Well, I didn't have the ability to post pictures to my blog back in 2005 when I wrote that essay, but now I do, and here's the picture...



That's the baddest picture of me that you'll ever see. Notice that my hair is long—practically down to my shoulders. I was 18 years old.

A few months later, when school was out, and I was back home in New York, I looked a whole lot more respectable, as you can see in this next picture...



In that picture Ed and I are about to leave for Craftsbury Common to attend a fiddler's contest. Ed had his sister's car and drove from Ohio to pick me up. My mother took the picture.
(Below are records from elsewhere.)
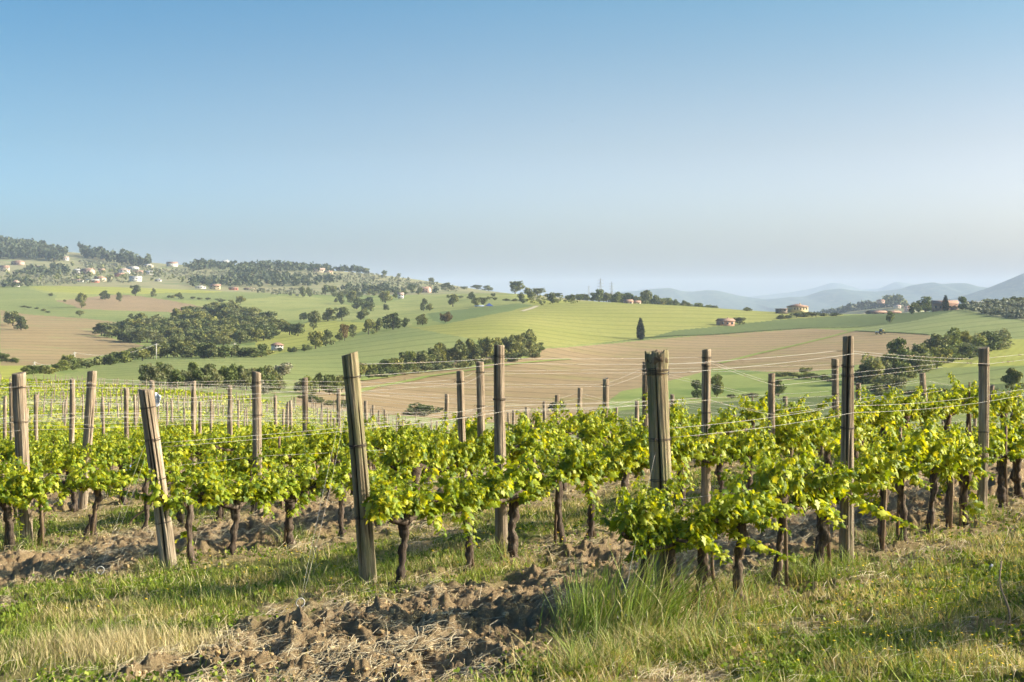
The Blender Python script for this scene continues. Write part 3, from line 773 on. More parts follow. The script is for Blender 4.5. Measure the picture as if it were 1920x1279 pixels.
# ------------------------------------------------------------------ wires
def hook(p0, p1, frac): return p0 + (p1 - p0) * frac
WIRES = [("upper", .945), ("upper", .915), ("middle", .70), ("middle", .675), ("low", .40)]
wire_rs = np.random.default_rng(3)
def wire_path(k, frac, side, seed, sag=0.02):
    ps = sorted(ROWPOSTS.get(k, []), key=lambda q: q[0])
    if len(ps) < 2: return None
    pts = []
    rs = np.random.default_rng(seed)
    for i, (t, b, tp) in enumerate(ps):
        f = frac + rs.uniform(-.012, .012)
        p = hook(b, tp, f) + np.array((SID[0], SID[1], 0)) * .05 * side
        if pts:
            q = pts[-1]; nseg = 8
            for j in range(1, nseg):
                w_ = j / nseg; m_ = q + (p - q) * w_
                m_ = m_ + np.array((0, 0, -sag * 4 * w_ * (1 - w_)))
                pts_mid.append(m_)
            pts.extend(pts_mid)
        pts_mid = []
        pts.append(p)
    return np.array(pts)
far_w = MB()
for k in range(0, 34):
    for wi, (nm, fr) in enumerate(WIRES):
        P = wire_path(k, fr, 1 if wi % 2 else -1, k * 10 + wi, 0.012 if wi < 2 else .02)
        if P is None: continue
        # carry the wire on out of the picture on the near rows
        if k <= 6:
            e = P[-1] + np.array((DIR[0], DIR[1], 0)) * 5; e[2] = P[-1][2] + float(Z0(e[0], e[1]) - Z0(P[-1][0], P[-1][1])); P = np.concatenate([P, [e]])
        if k >= 3:
            a = P[0] - np.array((DIR[0], DIR[1], 0)) * 4; a[2] = P[0][2] + float(Z0(a[0], a[1]) - Z0(P[0][0], P[0][1])) 
            P = np.concatenate([[a], P])
        r = 0.0013 if k < 3 else (0.0014 if k < 8 else 0.0017)
        if k < 8:
            mb = MB(); mb.tube(P, r, 4)
            word = {0: "top front strand", 1: "top rear strand", 2: "middle front strand", 3: "middle rear strand", 4: "lowest strand"}[wi]
            o = link("trellis_wire", mb.mesh("trellis_wire", [M_WIRE], True), None, None, None, None, f"{word} of thin pale wire strung along the {ORD[k]} row of vines", "wire", "trellis wires")
            if k < 5 and wi < 4:
                tb = MB()
                L_ = np.cumsum(np.r_[0, np.linalg.norm(np.diff(P, axis=0), axis=1)])
                for c in range(int(L_[-1] * (3.2 if wi < 2 else 2.4))):
                    d = wire_rs.uniform(0, L_[-1])
                    if d > 16: continue
                    c0 = np.array([np.interp(d, L_, P[:, q]) for q in range(3)])
                    tl = wire_rs.uniform(1.5, 5.5) * math.pi; kk = 10
                    a = np.linspace(0, tl, kk); rr = wire_rs.uniform(.003, .008)
                    ax = np.array((DIR[0], DIR[1], 0)) * np.linspace(0, wire_rs.uniform(.02, .10), kk)[:, None]
                    Q = c0 + ax + np.stack([SID[0] * np.cos(a) * rr, SID[1] * np.cos(a) * rr, np.sin(a) * rr], 1)
                    if wire_rs.random() < .25:
                        Q = np.concatenate([Q, Q[-1:] + np.array([[.005, 0, -.02], [.0, .0, -wire_rs.uniform(.03, .09)]])])
                    tb.tube(Q, 0.0017, 3, False)
                if tb.n: link("tendril", tb.mesh("tendril", [M_TENDRIL], True), o, kind="stuff")
        else:
            far_w.tube(P, r, 3, False)
link("distant_wires", far_w.mesh("distant_wires", [M_WIRE], True), kind="stuff", label="thin pale wires along the farther vineyard rows", cat="wires")

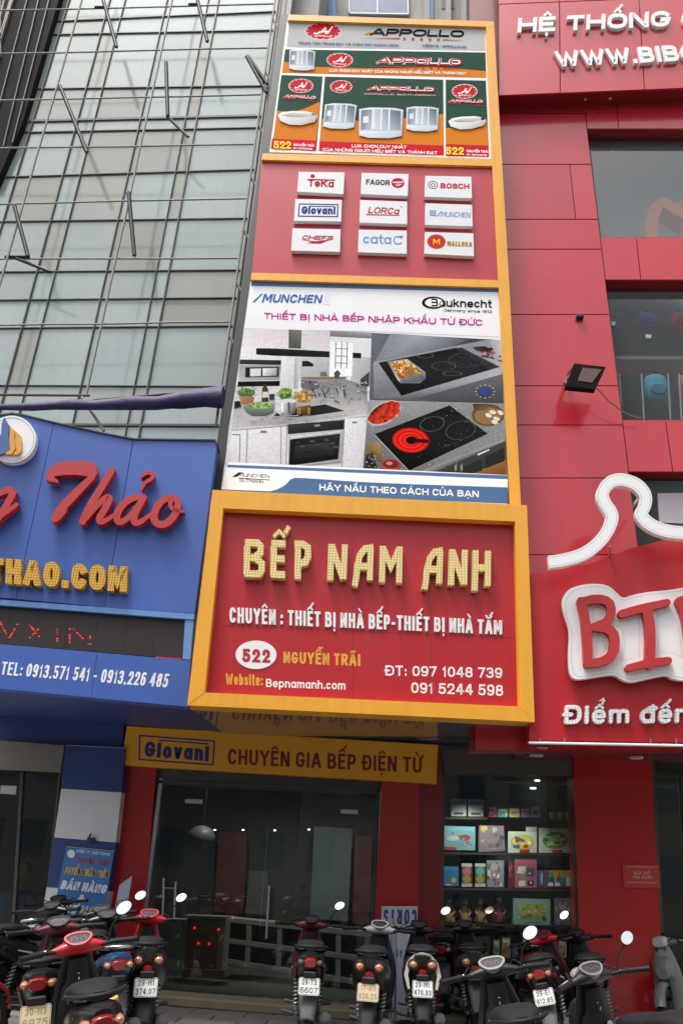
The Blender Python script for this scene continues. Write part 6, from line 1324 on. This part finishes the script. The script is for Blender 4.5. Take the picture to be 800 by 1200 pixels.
def f_tyre(b, y, r=.285, t=.048):
    rings = []
    for i in range(32):
        a = 6.2832 * i / 32; rings.append([(math.cos(6.2832 * k / 10) * t, y + math.cos(a) * (r - t + math.sin(6.2832 * k / 10) * t * 1.1), .285 + math.sin(a) * (r - t + math.sin(6.2832 * k / 10) * t * 1.1)) for k in range(10)])
    b.loft(rings + [rings[0]], False)
    for i in range(32):
        a = 6.2832 * (i + .5) / 32
        for s in (-1, 1): b.box((s * .022, y + math.cos(a) * (r + .004), .285 + math.sin(a) * (r + .004)), (.03, .012, .012), Matrix.Rotation(a, 3, 'X'))
def f_rim(b, y):
    for x in (-.028, .028): b.tube([(x, y + math.cos(6.2832 * k / 28) * .2, .285 + math.sin(6.2832 * k / 28) * .2) for k in range(28)], .011, 6, closed=True)
    b.tube([(-.06, y, .285), (.06, y, .285)], .04, 12)
    for k in range(5):
        for e in (-.18, .18):
            a = 6.2832 * k / 5; b.tube([(0, y + math.cos(a) * .03, .285 + math.sin(a) * .03), (0, y + math.cos(a + e) * .2, .285 + math.sin(a + e) * .2)], .011, 5)
def f_tail(b):       # painted tail and side panels
    b.loft([ringy(-.93, .80, .045, .025, tilt=-.3), ringy(-.89, .785, .085, .055), ringy(-.78, .755, .125, .085), ringy(-.55, .69, .15, .125), ringy(-.28, .63, .15, .14), ringy(-.05, .56, .125, .16), ringy(.08, .48, .10, .12)])
def f_tail_b(b):     # bulkier scooter tail
    b.loft([ringy(-.90, .80, .07, .04, tilt=-.3), ringy(-.86, .77, .12, .09), ringy(-.74, .72, .165, .13), ringy(-.5, .66, .19, .17), ringy(-.25, .6, .18, .19), ringy(-.03, .5, .15, .20), ringy(.08, .42, .12, .14)])
def f_side(b):
    for s in (-1, 1): b.loft([[(s * (.13 + .02 * math.cos(a)), y + .0, z + h_ * math.sin(a)) for a in [6.2832 * k / 8 for k in range(8)]] for y, z, h_ in ((-.8, .73, .02), (-.5, .62, .07), (-.2, .56, .07), (.05, .46, .02))])
def f_under(b):
    b.loft([ringy(-.70, .55, .06, .05), ringy(-.45, .5, .09, .12), ringy(-.1, .42, .09, .12), ringy(.2, .38, .09, .08), ringy(.4, .44, .09, .1)])
def f_board(b):
    b.box((0, .17, .335), (.30, .38, .05), bev=.02)
def f_shield(b):     # painted front shield seen round the edges
    b.loft([ringz(.28, .50, .09, .03, bow=.03), ringz(.40, .50, .15, .035, bow=.05), ringz(.58, .475, .175, .035, bow=.06), ringz(.70, .45, .165, .035, bow=.05), ringz(.84, .41, .125, .035, bow=.03), ringz(.95, .385, .09, .03)])
def f_inner(b):
    b.loft([ringz(.34, .45, .10, .03, bow=.02), ringz(.46, .44, .135, .05, bow=.02), ringz(.60, .425, .14, .05, bow=.02), ringz(.64, .40, .13, .055, bow=.02), ringz(.76, .375, .105, .05), ringz(.80, .36, .075, .045), ringz(.93, .345, .06, .04)])
    for s in (-1, 1): b.loft([ringz(.50, .385, .035, .012), ringz(.62, .365, .04, .014)]) if 0 else b.box((s * .065, .375, .55), (.075, .03, .12), bev=.01)
def f_lock(b): b.tube([(.055, .352, .70), (.055, .30, .71)], .022, 12)
def f_badge(b): b.strip(Loc((0, .318, .86), (1, 0, 0), (0, .1, 1)), [(-.012, -.012), (.004, -.016), (.014, 0), (.004, .014), (-.012, .012)], .0035, .0, .004)
def f_decal(b):
    for s in (-1, 1): b.add([(s * .163, -.60, .70), (s * .168, -.35, .665), (s * .150, -.08, .60), (s * .150, -.08, .588), (s * .168, -.35, .648), (s * .163, -.60, .688)], [[0, 1, 4, 5], [1, 2, 3, 4]])
def f_front(b):
    b.loft([ringy(.42, .70, .12, .16), ringy(.52, .72, .12, .13), ringy(.60, .70, .06, .07)])
def f_cowl(b):
    b.loft([[(x, .33 + yy + math.cos(a) * d, zc_ + math.sin(a) * h_) for a in [6.2832 * k / 12 for k in range(12)]] for x, yy, d, zc_, h_ in ((-.17, -.02, .02, .99, .02), (-.12, -.01, .035, .995, .032), (-.06, .005, .06, 1.0, .05), (0, .02, .075, 1.005, .058), (.06, .005, .06, 1.0, .05), (.12, -.01, .035, .995, .032), (.17, -.02, .02, .99, .02))])
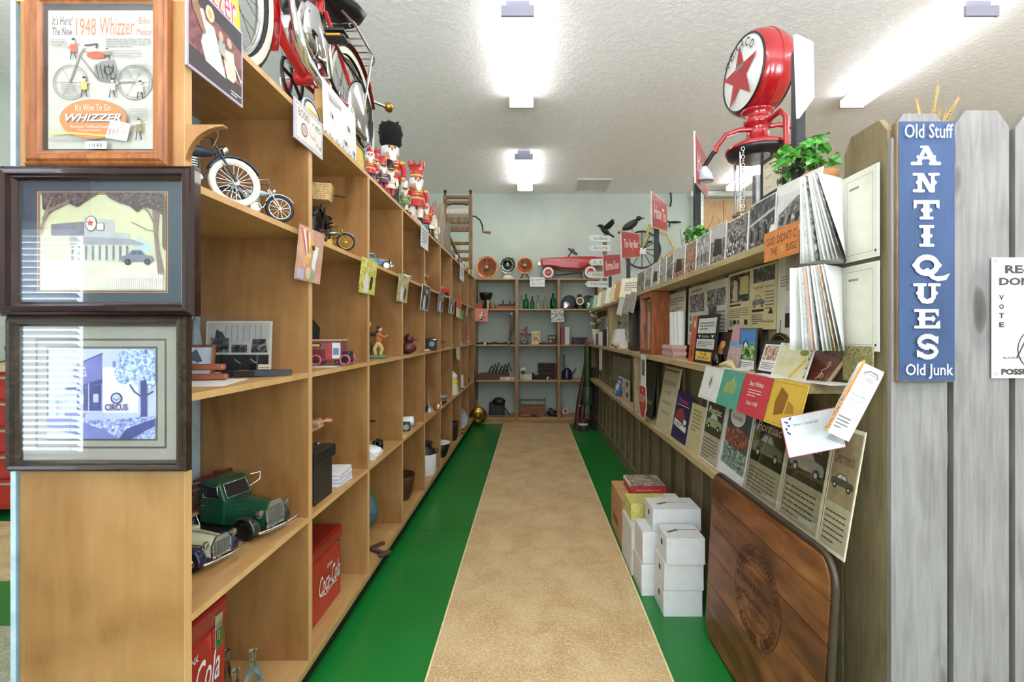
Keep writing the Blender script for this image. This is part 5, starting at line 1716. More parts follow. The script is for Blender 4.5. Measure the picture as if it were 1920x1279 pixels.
# nutcracker figures
def nutcracker(label, x, y, h, coat, legs, hat, kind, face=SKIN, beard=WHITE, yaw=.5):
    """carved figure of height h, facing local -y"""
    k = h / .36
    e = empty('nutcracker', label, 'nutcracker', (x, y, TZ), (0, 0, yaw), 'nutcrackers on the shelf top')
    MB(M('3a4a3a', .5) if kind != 'crown' else GREEN).box(-.05 * k, -.04 * k, 0, .05 * k, .04 * k, .022 * k).build('base', e, .004 * k)
    for s in (-1, 1):
        b = MB(BLACK).lathe([(.016 * k, .022 * k), (.018 * k, .03 * k), (.014 * k, .06 * k)], (s * .02 * k, 0, 0), 12); b.m(legs).lathe([(.015 * k, .06 * k), (.017 * k, .085 * k), (.015 * k, .115 * k)], (s * .02 * k, 0, 0), 12)
        b.build('leg', e)
    b = MB(coat).lathe([(.044 * k, .113 * k), (.040 * k, .14 * k), (.034 * k, .155 * k), (.042 * k, .19 * k), (.038 * k, .205 * k), (.02 * k, .212 * k)], n=16)
    o = b.build('body', e)
    b = MB(GOLD).lathe([(.0352 * k, .150 * k), (.036 * k, .156 * k), (.0355 * k, .162 * k)], n=16)
    for z in (.172, .185, .198): b.box(-.022 * k, -.0415 * k, z * k, .022 * k, -.0385 * k, (z + .005) * k)
    b.build('braid', o)
    for s in (-1, 1):
        b = MB(GOLD).ell((s * .047 * k, 0, .20 * k), (.018 * k, .016 * k, .01 * k)); b.m(coat).tube([(s * .05 * k, 0, .197 * k), (s * .056 * k, -.004 * k, .165 * k), (s * .05 * k, -.016 * k, .135 * k)], [.013 * k, .0125 * k, .011 * k], 10)
        b.m(SKIN).ell((s * .049 * k, -.018 * k, .128 * k), .011 * k); b.build('arm', e)
    b = MB(face).lathe([(.024 * k, .212 * k), (.031 * k, .222 * k), (.032 * k, .262 * k), (.028 * k, .272 * k)], n=16)
    hd = b.build('head', e)
    b = MB(INK)
    for s in (-1, 1): b.ell((s * .011 * k, -.030 * k, .254 * k), .004 * k, 8, 6); b.bc((s * .011 * k, -.031 * k, .262 * k), (.012 * k, .003 * k, .003 * k))
    b.m(M('c86a52', .5)).ell((0, -.034 * k, .246 * k), .005 * k, 8, 6); b.m(WHITE).box(-.012 * k, -.0335 * k, .229 * k, .012 * k, -.031 * k, .236 * k)
    b.build('face', hd)
    b = MB(beard).prism([(-.018 * k, .226 * k), (.018 * k, .226 * k), (.010 * k, .195 * k), (0, .188 * k), (-.010 * k, .195 * k)], -.045 * k, -.030 * k, 'y'); b.build('beard', hd)
    b = MB(beard).lathe([(.030 * k, .225 * k), (.038 * k, .235 * k), (.037 * k, .262 * k), (.031 * k, .27 * k)], (0, .006 * k, 0), 14); b.build('hair', hd)
    if kind == 'bearskin':
        b = MB(M('0c0c0c', .95, var=.3, scale=90, bmp=.012)).lathe([(.034 * k, .262 * k), (.044 * k, .275 * k), (.048 * k, .32 * k), (.045 * k, .352 * k), (.03 * k, .362 * k), (.0001, .363 * k)], n=20)
        rr = random.Random(3)
        for i in range(70):
            a, z = rr.uniform(0, 2 * pi), rr.uniform(.275, .36)
            q = .047 * k if z < .345 else .036 * k
            b.cyl((q * cos(a) * .9, q * sin(a) * .9, z * k), (q * cos(a) * 1.09, q * sin(a) * 1.09, (z + .008) * k), .006 * k, .001 * k, 5)
    elif kind == 'crown':
        b = MB(hat).lathe([(.033 * k, .268 * k), (.034 * k, .285 * k), (.040 * k, .33 * k), (.036 * k, .33 * k), (.03 * k, .29 * k), (.0001, .285 * k)], n=18)
        for i in range(9):
            a = i * 2 * pi / 9
            b.cyl((.037 * k * cos(a), .037 * k * sin(a), .328 * k), (.042 * k * cos(a), .042 * k * sin(a), .355 * k), .008 * k, .002 * k, 6)
        b.m(GOLD).lathe([(.0345 * k, .27 * k), (.036 * k, .275 * k), (.0345 * k, .28 * k)], n=18)
    elif kind == 'cone':
        b = MB(hat).lathe([(.034 * k, .266 * k), (.028 * k, .29 * k), (.002 * k, .36 * k)], n=16); b.m(WHITE).lathe([(.034 * k, .264 * k), (.04 * k, .27 * k), (.034 * k, .278 * k)], n=16)
    else:
        b = MB(hat).lathe([(.033 * k, .266 * k), (.03 * k, .30 * k), (.034 * k, .345 * k), (.0001, .35 * k)], n=16); b.m(GOLD).lathe([(.034 * k, .268 * k), (.036 * k, .272 * k), (.034 * k, .278 * k)], n=16); b.m(BLACK).prism([(-.028 * k, .266 * k), (.028 * k, .266 * k), (.02 * k, .262 * k), (-.02 * k, .262 * k)], -.052 * k, -.028 * k, 'y')
    b.build('hat', e)
    return e


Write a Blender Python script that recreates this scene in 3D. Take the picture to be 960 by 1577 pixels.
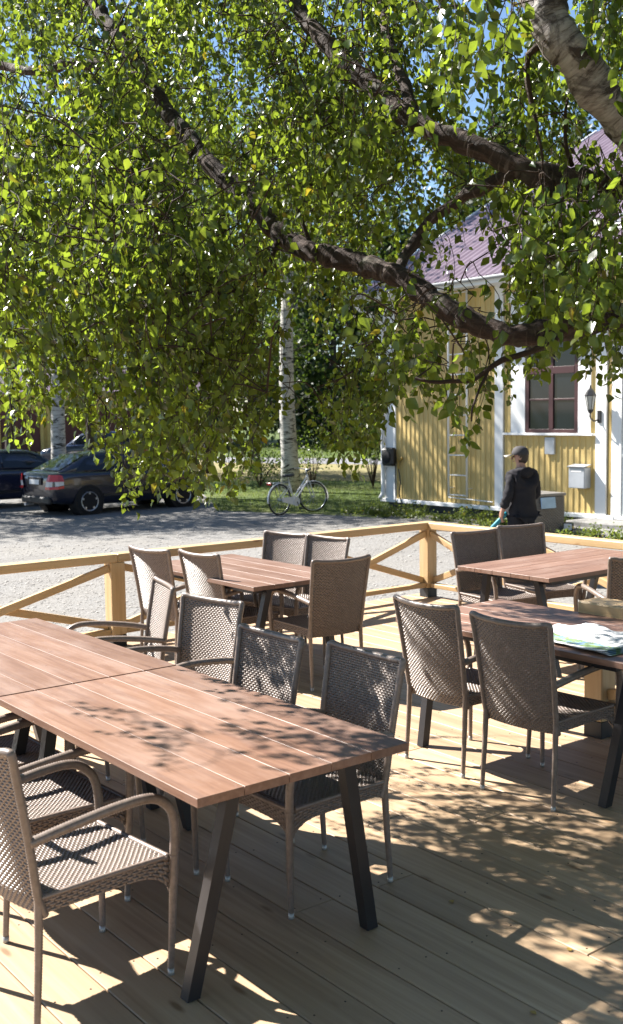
import bpy, math, random
import numpy as np
from mathutils import Vector, Matrix, Euler

for _o in list(bpy.data.objects):
    bpy.data.objects.remove(_o)
scene = bpy.context.scene
col = scene.collection
R = math.radians

# ---------------------------------------------------------------- camera
# World frame: +Y runs along the deck boards, +X across them, Z = 0 is the deck surface.
FPX, PITCH, ROLL, YAW, CAMH = 1676.6, .0912, -.0145, .6621, 1.928
PW, PH = 960., 1577.
fwd0 = Vector((math.sin(YAW), math.cos(YAW), 0))
rgt0 = Vector((math.cos(YAW), -math.sin(YAW), 0))
fwd = (fwd0 * math.cos(PITCH) + Vector((0, 0, -math.sin(PITCH)))).normalized()
up0 = rgt0.cross(fwd)
cR, sR = math.cos(ROLL), math.sin(ROLL)
cam_r = rgt0 * cR + up0 * sR
cam_u = rgt0 * -sR + up0 * cR
cd = bpy.data.cameras.new('camera')
cam = bpy.data.objects.new('camera', cd)
col.objects.link(cam)
mw = Matrix((cam_r, cam_u, -fwd)).transposed().to_4x4()
mw.translation = (0, 0, CAMH)
cam.matrix_world = mw
cd.sensor_fit = 'HORIZONTAL'
cd.sensor_width = 36
cd.lens = FPX / PW * 36
cd.clip_start = .05
cd.clip_end = 3000
cd.dof.use_dof = True
cd.dof.focus_distance = 5.6
cd.dof.aperture_fstop = 8
scene.camera = cam

# ---------------------------------------------------------------- sky, sun, exposure
SUN_EL = R(44.5)
sun_h = Vector((-.371, .928, 0)).normalized()
sun_dir = (sun_h * math.cos(SUN_EL) + Vector((0, 0, math.sin(SUN_EL)))).normalized()
world = bpy.data.worlds.new('World')
scene.world = world
world.use_nodes = True
wn = world.node_tree.nodes
wl = world.node_tree.links
sky = wn.new('ShaderNodeTexSky')
sky.sky_type = 'NISHITA'
sky.sun_disc = False
sky.sun_elevation = SUN_EL
sky.sun_rotation = math.atan2(sun_h.x, sun_h.y)
sky.air_density = 1.0
sky.dust_density = .3
sky.ozone_density = 4.0
wl.new(sky.outputs[0], wn['Background'].inputs[0])
wn['Background'].inputs[1].default_value = .05
sd = bpy.data.lights.new('sun', 'SUN')
sd.energy = 5.0
sd.angle = R(.55)
sd.color = (1, .955, .89)
sun = bpy.data.objects.new('sun', sd)
col.objects.link(sun)
sun.rotation_euler = sun_dir.to_track_quat('Z', 'Y').to_euler()
sun.location = (0, 0, 30)
vs = scene.view_settings
vs.view_transform = 'Standard'
vs.look = 'None'
vs.exposure = 1.93
vs.gamma = 1
scene.cycles.max_bounces = 8
scene.cycles.diffuse_bounces = 3
scene.cycles.transparent_max_bounces = 8
scene.cycles.use_denoising = True

# ---------------------------------------------------------------- calibrated photo geometry
def ray(px, py):
    x, y = px - PW / 2, py - PH / 2
    x, y = x * cR + y * sR, -x * sR + y * cR
    return fwd + rgt0 * (x / FPX) - up0 * (y / FPX)

def at_z(px, py, z):
    d = ray(px, py)
    return Vector((0, 0, CAMH)) + d * ((z - CAMH) / d.z)

def at_d(px, py, d):
    r = ray(px, py)
    return Vector((0, 0, CAMH)) + r * (d / r.dot(fwd0))

# ---------------------------------------------------------------- scene helpers
def tag(o, label=None, cat=None, group=None, kind=None):
    if label: o['label'] = label
    if cat: o['category'] = cat
    if group: o['group'] = group
    if kind: o['kind'] = kind
    return o

def empty(name, loc=(0, 0, 0), rz=0, label=None, cat=None, group=None):
    o = bpy.data.objects.new(name, None)
    col.objects.link(o)
    o.location = loc
    o.rotation_euler = (0, 0, rz)
    o.empty_display_size = .1
    return tag(o, label, cat, group)

def link(name, me, parent=None, mat=None):
    if mat is not None and len(me.materials) == 0:
        me.materials.append(mat)
    o = bpy.data.objects.new(name, me)
    col.objects.link(o)
    if parent is not None: o.parent = parent
    return o

kids = {}
def copy_tree(o, parent=None):
    c = o.copy()
    col.objects.link(c)
    if parent is not None: c.parent = parent
    for ch in list(o.children):
        copy_tree(ch, c)
    return c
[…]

After the fiddler's contest, Ed headed home and I stayed in Craftsbury Common for a couple of months. I had a job there helping to restore an old building on the outskirts of town. It was a job that set me on a life course in the building trades. I haven't seen or spoken with Ed since then.




2 comments:

  1. Elizabeth L. Johnson said,
    Oh! I want so much to go back east and see the beauty of autumn! Thanks for this video. Here on Johnson Mountain and surrounding county, we have evergreen oaks(yes, there is such a thing), evergreen pines, and evergreen manzanita. The regular oak does come out with gold leaves, not yellow. Some folks bring in non-native species like liquid amber, otherwise we have to go north into Oregon to see the turning aspens, and very little else! You are so blessed!!